Last night I lay in bed looking up at the stars in the sky and
I thought to myself, "Where the heck is the ceiling?!" - Anon

WDH

Treebucker,

Very informative post.  It seems like any wood that is hard is called "ironwood" by the locals.
Woodmizer LT40HDD35, John Deere 2155, Kubota M5-111, Kubota L2501, Nyle L53 Dehumidification Kiln, and a passion for all things with leafs, twigs, and bark.  hamsleyhardwood.com

treebucker

Here is a very informative article on hophornbeam. 

I can only guess that hophornbeam fell out of favor because of the mechanization of woodworking. All who have tried to machine it have had trouble. Why else would a once prized wood now be considered a trash tree? I did not find any historical references to complaints about its working properties. This leads me to believe it wasn't especially hard to work with hand tools.  But this is an assumption.
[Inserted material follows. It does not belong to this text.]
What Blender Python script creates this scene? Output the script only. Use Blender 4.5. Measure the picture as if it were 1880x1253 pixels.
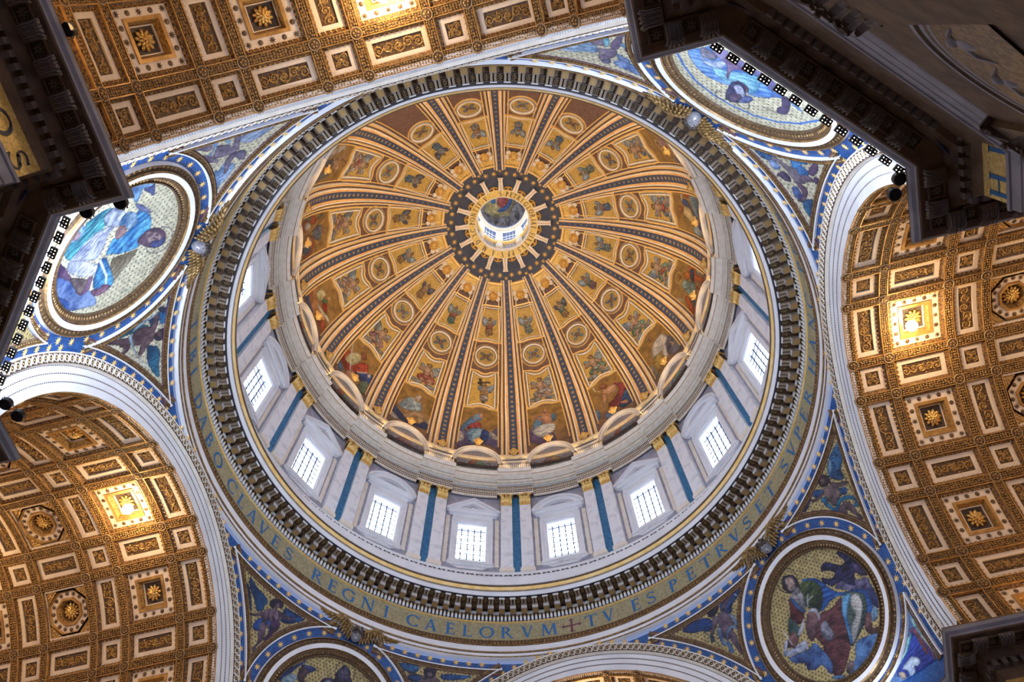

I'm glad there are people here who have experience with its tendancy to rot quickly, otherwise the first time I had the opportunity I would have cut some for fence posts.   :)
Last night I lay in bed looking up at the stars in the sky and
I thought to myself, "Where the heck is the ceiling?!" - Anon

Furby

One thing you are forgetting here is the vast climate differences between OK and KY.
The same type of wood may rot a lot slower in parts of OK due to the dryer weather at times.